Mas vamos olhar um pouco os fatos mais de perto. Os dois séculos de hispanidade teriam deixado poucas marcas no ‘risotto’, desde o próprio arroz, que assumiu variações – ‘arborio’, ‘vialone’, ‘carnaroli’ – a partir do tipo ‘japonica’, distintas do original arroz bomba do delta do Ebro, exigência da verdadeira paella valenciana. Aos defensores do arroz árabe, a sentença científica: o arroz do pilaf não se cria nos alagadiços do vale do Pó.

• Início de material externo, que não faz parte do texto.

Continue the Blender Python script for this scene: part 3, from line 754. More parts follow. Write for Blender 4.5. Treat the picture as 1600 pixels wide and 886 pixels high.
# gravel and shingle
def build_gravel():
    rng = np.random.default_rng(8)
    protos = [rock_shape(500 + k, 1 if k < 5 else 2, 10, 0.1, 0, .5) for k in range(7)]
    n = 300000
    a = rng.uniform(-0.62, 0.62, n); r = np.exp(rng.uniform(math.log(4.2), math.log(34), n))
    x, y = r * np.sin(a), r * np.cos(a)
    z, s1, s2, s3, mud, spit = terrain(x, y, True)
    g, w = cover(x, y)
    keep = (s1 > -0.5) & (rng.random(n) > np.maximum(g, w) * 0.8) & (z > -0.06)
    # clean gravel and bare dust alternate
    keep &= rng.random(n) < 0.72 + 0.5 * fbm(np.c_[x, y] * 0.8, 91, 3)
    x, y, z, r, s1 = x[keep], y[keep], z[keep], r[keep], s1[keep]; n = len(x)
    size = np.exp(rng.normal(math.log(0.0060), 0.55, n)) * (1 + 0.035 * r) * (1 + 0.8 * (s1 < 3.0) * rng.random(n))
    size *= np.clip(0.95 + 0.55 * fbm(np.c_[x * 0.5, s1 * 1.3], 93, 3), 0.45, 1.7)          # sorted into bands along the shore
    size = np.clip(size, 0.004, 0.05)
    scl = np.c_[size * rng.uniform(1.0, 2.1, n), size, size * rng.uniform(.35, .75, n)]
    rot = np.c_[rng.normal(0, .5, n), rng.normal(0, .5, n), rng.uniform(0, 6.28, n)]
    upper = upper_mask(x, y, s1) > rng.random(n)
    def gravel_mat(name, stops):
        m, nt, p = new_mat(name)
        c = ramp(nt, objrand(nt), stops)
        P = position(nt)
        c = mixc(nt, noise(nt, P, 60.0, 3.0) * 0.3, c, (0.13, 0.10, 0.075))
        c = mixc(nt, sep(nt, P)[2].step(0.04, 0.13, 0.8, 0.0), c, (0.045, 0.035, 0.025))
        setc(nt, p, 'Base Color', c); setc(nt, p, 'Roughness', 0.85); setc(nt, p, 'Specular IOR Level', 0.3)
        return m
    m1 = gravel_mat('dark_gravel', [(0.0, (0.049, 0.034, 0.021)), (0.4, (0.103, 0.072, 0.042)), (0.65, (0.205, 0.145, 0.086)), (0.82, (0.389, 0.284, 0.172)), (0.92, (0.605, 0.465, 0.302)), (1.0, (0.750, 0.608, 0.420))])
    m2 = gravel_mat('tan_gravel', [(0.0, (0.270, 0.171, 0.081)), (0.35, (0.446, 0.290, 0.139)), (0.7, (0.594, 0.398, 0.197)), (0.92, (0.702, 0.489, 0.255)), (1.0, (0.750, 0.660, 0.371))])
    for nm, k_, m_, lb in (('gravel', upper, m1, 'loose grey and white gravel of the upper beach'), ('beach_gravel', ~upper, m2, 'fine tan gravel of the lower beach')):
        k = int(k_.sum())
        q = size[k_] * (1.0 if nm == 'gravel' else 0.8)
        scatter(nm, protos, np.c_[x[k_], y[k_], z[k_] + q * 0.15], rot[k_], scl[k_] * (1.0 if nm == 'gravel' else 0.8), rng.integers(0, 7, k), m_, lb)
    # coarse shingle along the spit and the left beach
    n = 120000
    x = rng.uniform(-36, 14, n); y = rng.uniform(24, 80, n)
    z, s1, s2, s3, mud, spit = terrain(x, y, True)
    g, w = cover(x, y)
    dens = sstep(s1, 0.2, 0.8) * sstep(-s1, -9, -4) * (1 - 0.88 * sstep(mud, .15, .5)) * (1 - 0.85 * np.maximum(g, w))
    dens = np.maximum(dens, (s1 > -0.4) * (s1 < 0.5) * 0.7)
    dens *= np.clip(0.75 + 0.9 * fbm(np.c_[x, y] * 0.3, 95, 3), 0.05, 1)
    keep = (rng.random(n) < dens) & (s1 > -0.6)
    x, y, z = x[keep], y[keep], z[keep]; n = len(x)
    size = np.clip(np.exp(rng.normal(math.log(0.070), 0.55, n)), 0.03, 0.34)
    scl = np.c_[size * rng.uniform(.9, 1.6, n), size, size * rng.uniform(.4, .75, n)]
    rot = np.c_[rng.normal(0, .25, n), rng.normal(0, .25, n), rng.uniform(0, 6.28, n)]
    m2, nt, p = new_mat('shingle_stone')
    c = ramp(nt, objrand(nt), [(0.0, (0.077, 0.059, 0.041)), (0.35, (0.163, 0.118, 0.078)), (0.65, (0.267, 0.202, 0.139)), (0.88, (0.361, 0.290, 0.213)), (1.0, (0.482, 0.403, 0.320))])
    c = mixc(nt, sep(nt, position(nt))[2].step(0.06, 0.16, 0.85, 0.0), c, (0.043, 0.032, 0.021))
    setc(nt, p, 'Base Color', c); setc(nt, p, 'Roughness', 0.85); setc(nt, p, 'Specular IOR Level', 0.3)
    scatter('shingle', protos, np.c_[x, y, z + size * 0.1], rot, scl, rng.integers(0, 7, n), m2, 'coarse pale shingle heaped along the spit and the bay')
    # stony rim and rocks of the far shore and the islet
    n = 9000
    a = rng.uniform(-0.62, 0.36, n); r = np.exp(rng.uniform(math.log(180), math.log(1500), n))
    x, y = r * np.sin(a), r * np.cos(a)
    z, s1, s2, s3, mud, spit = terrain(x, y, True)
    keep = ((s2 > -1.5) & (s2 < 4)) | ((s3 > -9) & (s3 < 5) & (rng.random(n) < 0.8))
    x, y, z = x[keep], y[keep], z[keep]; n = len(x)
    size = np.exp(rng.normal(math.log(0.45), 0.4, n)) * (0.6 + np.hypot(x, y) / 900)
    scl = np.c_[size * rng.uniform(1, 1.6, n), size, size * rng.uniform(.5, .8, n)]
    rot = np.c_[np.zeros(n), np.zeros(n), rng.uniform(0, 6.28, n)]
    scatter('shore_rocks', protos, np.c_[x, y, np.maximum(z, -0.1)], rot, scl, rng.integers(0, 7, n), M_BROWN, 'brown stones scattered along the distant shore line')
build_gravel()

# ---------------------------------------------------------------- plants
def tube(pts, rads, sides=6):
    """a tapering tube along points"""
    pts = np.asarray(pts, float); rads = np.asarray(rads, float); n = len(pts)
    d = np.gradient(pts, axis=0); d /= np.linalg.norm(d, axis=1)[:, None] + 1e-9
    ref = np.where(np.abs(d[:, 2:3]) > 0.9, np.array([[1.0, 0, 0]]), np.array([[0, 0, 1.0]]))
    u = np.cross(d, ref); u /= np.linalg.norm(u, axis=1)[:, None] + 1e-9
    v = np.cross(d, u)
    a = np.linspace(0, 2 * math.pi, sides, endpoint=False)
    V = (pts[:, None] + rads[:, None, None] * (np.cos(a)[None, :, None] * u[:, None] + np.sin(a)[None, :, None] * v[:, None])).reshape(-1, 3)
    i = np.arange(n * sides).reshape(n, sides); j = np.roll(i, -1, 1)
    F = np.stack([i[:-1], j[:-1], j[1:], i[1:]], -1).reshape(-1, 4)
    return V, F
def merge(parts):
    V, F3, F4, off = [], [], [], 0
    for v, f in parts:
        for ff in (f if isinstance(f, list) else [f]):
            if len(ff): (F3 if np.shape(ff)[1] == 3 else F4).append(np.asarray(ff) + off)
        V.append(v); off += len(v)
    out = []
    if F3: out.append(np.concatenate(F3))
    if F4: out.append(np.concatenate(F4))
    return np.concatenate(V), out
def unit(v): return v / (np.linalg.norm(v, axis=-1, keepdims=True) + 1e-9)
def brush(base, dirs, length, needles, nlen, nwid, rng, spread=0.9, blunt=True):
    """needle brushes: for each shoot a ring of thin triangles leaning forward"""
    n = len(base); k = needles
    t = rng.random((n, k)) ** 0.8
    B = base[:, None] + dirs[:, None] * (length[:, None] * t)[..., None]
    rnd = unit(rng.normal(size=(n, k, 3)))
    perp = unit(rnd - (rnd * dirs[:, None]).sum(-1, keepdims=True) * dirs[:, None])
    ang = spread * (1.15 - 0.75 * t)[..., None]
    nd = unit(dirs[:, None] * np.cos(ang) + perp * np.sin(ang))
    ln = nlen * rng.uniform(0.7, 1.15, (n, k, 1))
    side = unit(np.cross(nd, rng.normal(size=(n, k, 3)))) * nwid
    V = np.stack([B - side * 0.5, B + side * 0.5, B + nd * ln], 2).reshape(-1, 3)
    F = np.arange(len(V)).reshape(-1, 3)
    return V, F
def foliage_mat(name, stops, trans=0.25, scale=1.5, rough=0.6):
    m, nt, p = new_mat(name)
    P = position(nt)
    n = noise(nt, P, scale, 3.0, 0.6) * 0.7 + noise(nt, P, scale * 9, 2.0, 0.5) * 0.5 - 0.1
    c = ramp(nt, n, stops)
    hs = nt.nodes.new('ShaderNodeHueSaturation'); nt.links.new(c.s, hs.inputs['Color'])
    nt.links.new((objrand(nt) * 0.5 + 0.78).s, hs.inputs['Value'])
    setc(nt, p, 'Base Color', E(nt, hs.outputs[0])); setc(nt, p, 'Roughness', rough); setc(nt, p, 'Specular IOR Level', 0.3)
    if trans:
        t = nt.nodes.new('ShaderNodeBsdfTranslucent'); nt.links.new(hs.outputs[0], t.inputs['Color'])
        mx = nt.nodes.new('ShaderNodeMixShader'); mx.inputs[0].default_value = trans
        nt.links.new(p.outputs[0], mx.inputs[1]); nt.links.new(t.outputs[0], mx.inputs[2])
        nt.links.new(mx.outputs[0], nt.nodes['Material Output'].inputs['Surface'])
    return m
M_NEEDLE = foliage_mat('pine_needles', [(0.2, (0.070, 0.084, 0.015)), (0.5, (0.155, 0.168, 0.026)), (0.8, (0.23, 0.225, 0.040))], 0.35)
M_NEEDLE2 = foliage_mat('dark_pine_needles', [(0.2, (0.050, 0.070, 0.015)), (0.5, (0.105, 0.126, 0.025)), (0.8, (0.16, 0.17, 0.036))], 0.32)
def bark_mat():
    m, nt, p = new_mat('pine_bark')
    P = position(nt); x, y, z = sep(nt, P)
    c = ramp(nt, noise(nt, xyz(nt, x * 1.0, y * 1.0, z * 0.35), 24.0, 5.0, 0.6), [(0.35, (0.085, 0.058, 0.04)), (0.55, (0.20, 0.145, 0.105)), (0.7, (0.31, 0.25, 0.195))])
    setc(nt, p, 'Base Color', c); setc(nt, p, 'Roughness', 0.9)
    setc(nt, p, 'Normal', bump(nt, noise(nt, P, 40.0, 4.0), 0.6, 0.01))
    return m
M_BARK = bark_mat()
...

E o modelo italiano também estaria distante do espanhol por conta do vinho branco, um dos fundamentos do risoto moderno, bem mais comum no norte da Itália do que nas panelas ibéricas. Por outro lado, o açafrão do primitivo ‘risotto alla milanese’ é ponto para os castelhanos, mas o território encerra a questão com a fundamental unção extrema do queijo ‘grana’.
O ponto de serviço é um desafio ao relato – cabe à poesia descrever o invisível. Ao chegar diante do comensal, o risoto deve estar montado, sem estar seco; úmido, mas sem se escorrer… enfim, um complexo de saborosas contradições. A liturgia do preparo prevê simplicidade como resumo de um tratado de recomendações e um mar de segredos abissais. E requer um sistema normas furiosa e apaixonadamente defendidos por quem os domina – e que ganha a majestade de um alquimista e o garbo de um valete de espadas, que não empunha uma nenhuma arma além de uma indestrutível colher de paus.